Proof We can drive the prove from the following two conclusions:
conclusion1 $\{T_{n=0}^{N-1}\}_{n=0}^{\infty}$ is a uniformly closed asymptotically family of countable quasi-$L_n$-Lipschitz mappings from $C$ into itself.

conclusion1 $F=\bigcap_{n=0}^{N}F(T_n)=\bigcap_{n=0}^{\infty}F(T_{i(n)}^{j(n)})$, where $F(T)$ denotes the fixed point set of the mappings $T$.

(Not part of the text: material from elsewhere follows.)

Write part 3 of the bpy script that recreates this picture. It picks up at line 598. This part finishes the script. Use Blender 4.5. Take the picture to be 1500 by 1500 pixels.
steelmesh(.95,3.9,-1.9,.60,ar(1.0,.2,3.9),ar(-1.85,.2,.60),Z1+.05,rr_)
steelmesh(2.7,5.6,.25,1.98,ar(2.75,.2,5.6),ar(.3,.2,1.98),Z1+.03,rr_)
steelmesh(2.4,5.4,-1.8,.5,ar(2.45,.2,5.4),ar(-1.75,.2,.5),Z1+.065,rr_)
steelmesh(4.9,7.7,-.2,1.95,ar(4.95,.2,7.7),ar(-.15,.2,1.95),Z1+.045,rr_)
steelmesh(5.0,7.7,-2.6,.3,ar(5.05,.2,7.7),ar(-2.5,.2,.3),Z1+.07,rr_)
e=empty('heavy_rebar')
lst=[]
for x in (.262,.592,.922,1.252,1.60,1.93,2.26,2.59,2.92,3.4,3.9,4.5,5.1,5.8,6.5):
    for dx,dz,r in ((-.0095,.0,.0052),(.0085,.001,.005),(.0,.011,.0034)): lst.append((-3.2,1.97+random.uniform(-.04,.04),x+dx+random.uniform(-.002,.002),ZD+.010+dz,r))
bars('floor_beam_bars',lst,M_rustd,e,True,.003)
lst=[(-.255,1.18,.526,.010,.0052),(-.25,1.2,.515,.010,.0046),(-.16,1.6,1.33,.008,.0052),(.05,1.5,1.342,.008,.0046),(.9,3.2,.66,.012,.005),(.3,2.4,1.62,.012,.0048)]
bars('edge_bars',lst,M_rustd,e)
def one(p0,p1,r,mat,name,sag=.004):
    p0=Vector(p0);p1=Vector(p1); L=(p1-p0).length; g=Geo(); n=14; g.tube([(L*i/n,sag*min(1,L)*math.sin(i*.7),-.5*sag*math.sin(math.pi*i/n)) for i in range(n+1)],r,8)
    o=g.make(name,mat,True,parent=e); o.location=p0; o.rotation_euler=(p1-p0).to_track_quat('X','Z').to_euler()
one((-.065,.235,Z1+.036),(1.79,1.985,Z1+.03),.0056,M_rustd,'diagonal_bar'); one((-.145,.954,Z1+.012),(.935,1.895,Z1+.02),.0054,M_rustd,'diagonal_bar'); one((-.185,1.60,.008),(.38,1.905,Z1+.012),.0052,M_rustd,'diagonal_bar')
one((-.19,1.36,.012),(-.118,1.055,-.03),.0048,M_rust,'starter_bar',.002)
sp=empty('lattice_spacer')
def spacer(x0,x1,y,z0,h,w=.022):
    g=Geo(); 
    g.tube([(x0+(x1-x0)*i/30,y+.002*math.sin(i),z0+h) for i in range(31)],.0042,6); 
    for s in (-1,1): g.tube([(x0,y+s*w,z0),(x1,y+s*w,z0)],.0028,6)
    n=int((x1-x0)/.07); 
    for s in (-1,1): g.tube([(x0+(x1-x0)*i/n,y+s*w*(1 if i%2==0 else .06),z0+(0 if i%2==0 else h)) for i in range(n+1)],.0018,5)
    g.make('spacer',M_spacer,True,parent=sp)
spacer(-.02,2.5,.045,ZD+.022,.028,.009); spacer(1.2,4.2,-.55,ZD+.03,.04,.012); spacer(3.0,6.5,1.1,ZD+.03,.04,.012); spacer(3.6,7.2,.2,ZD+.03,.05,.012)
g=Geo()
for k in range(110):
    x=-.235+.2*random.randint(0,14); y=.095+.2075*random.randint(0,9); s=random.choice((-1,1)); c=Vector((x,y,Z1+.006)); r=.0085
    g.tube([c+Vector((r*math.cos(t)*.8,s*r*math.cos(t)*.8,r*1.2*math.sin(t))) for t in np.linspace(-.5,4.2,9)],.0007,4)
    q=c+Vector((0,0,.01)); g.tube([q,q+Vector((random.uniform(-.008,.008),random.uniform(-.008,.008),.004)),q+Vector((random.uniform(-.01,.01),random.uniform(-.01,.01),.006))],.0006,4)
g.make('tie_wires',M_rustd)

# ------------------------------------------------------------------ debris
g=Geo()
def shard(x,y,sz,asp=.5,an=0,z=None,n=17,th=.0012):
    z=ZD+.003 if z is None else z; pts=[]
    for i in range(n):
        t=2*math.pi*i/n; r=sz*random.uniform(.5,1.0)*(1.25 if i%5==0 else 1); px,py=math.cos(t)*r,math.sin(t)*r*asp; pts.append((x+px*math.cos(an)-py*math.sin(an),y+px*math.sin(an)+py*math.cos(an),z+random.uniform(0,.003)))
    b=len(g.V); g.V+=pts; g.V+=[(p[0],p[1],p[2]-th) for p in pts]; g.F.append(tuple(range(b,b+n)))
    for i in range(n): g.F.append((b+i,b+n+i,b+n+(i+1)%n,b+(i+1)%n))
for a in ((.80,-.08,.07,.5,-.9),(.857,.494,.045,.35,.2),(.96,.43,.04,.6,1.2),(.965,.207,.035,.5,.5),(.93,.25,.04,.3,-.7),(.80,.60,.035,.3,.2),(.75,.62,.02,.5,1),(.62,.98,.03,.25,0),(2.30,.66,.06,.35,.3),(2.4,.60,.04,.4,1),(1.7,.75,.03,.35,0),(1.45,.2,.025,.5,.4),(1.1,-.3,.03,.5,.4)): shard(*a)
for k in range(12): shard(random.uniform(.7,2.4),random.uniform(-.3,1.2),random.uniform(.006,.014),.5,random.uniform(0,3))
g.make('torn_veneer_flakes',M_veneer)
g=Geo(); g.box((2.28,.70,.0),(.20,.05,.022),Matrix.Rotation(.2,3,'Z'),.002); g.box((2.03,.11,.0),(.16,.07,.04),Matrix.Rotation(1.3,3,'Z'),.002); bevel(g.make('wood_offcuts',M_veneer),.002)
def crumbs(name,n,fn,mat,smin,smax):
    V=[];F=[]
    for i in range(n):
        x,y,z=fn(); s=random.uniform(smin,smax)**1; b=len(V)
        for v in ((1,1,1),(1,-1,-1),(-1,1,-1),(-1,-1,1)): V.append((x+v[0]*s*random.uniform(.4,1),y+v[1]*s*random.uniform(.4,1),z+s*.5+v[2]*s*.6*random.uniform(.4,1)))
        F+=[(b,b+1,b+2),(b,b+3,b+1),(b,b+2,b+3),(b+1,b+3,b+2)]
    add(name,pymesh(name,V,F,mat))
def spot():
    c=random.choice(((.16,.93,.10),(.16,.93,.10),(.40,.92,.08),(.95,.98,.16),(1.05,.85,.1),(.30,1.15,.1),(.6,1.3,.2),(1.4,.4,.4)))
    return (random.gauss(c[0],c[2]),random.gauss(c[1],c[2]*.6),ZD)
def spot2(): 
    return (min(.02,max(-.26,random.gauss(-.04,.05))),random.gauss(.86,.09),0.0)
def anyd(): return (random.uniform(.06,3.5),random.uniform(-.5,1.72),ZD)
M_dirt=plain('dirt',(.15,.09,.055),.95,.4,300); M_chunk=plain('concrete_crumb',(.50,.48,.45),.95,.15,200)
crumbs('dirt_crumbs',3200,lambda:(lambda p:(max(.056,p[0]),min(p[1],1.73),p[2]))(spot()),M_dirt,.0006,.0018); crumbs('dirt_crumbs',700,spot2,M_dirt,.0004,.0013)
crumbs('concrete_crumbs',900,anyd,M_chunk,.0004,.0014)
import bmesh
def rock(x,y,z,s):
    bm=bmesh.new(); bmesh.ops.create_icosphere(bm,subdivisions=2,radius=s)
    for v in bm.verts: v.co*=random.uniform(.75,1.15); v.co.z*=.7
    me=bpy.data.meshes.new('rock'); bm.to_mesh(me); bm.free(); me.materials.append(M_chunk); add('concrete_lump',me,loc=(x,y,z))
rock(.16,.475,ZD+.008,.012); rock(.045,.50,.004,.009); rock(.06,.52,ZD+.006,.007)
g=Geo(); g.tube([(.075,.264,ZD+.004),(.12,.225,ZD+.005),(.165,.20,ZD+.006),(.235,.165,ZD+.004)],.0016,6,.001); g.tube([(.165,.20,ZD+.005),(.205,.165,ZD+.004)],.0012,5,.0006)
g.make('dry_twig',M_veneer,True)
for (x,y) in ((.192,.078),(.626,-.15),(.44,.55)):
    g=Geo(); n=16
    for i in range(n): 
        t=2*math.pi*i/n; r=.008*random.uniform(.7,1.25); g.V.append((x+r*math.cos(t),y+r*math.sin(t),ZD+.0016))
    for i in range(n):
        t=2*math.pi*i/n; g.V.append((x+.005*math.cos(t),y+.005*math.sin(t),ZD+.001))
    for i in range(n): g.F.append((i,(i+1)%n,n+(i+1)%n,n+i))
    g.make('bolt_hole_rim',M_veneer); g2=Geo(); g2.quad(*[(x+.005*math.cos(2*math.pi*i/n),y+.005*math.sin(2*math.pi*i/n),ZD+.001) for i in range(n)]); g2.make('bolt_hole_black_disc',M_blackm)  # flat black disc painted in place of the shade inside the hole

Corollary 3.2 Let $T: C\rightarrow C$ be a L-Lipschitz asymptotically quasi-nonexpansive mappings with nonempty common fixed point set $F$. Assume that $\alpha_n$, $\beta_n$, $\gamma_n$, $a_n$ and $b_n\in [0,1]$, $\alpha_n+\beta_n\in[0,1]$ and $a_n+b_n\in[0,1]$ for all $n\in N$ and $\sum_{n=0}^\infty(\alpha_n+\beta_n)=\infty$. Then $\{x_n\}$ generated by $$\left\{ \begin{array}{ll} x_0\in C=Q_0, & \text{choosen arbitrarily,}\\ y_n=(1-\alpha_n-\beta_n)z_n+\alpha_nT^nz_n+\beta_nT^nt_n, & n\geq 0,\\ z_n=(1-a_n-b_n)t_n+a_nT^nt_n+b_nT^nx_n , & n\geq 0,\\ t_n=(1-\gamma_n)x_n+\gamma_nT^nx_n, & n\geq 0,\\ C_n=\{z\in C:\|y_n-z\|\leq[1+(k_n(1-b_n-2\gamma_n-2a_n+3a_n\gamma_n\\ \,\,\,\,\,\,\,\,\,\,\,\,\,\,\,\,+2b_n\gamma_n)+k_{n}^2(-3a_n\gamma_n+\gamma_n-b_n\gamma_n+a_n+b_n)+a_n\gamma_nk_{n}^3\\ \,\,\,\,\,\,\,\,\,\,\,\,\,\,\,\,+a_n+b_n-a_n\gamma_n-b_n\gamma_n-1)\alpha_n+(k_n(1-a_n-b_n-2\gamma_n\\ \,\,\,\,\,\,\,\,\,\,\,\,\,\,\,\,+2a_n\gamma_n-b_n\gamma_n)+k_{n}^2(-a_n\gamma_n+\gamma_n)-b_n\gamma_n-a_n\gamma_n-b_n\\ \,\,\,\,\,\,\,\,\,\,\,\,\,\,\,\,+a_n+\gamma_n-1)\beta_n+(k_n(1-2a_n-2b_n)+a_nk_{n}^2+b_n-a_n\\ \,\,\,\,\,\,\,\,\,\,\,\,\,\,\,\,-1)\gamma_n-a_n-b_n+k_n(a_n+b_n)]\|x_n-z\|\}\cap A, & n\geq 0,\\ Q_n=\{z\in Q_{n-1}:\langle x_n-z,x_0-x_n\rangle\geq 0\},& n\geq 1,\\ x_{n+1}=P_{\overline{co}C_n\cap Q_n}x_0, \end{array} \right.$$ converges strongly to $P_Fx_0$, where $\overline{co}C_n$ denotes the closed convex closure of $C_n$ for all $n\geq 1$, $A=\{z\in H:\|z-P_Fx_0\|\leq 1\}$.

Proof. Take $T_n\equiv T$ in Theorem 3.1, we proved.

Competing interests

The authors declare that they have no competing interests.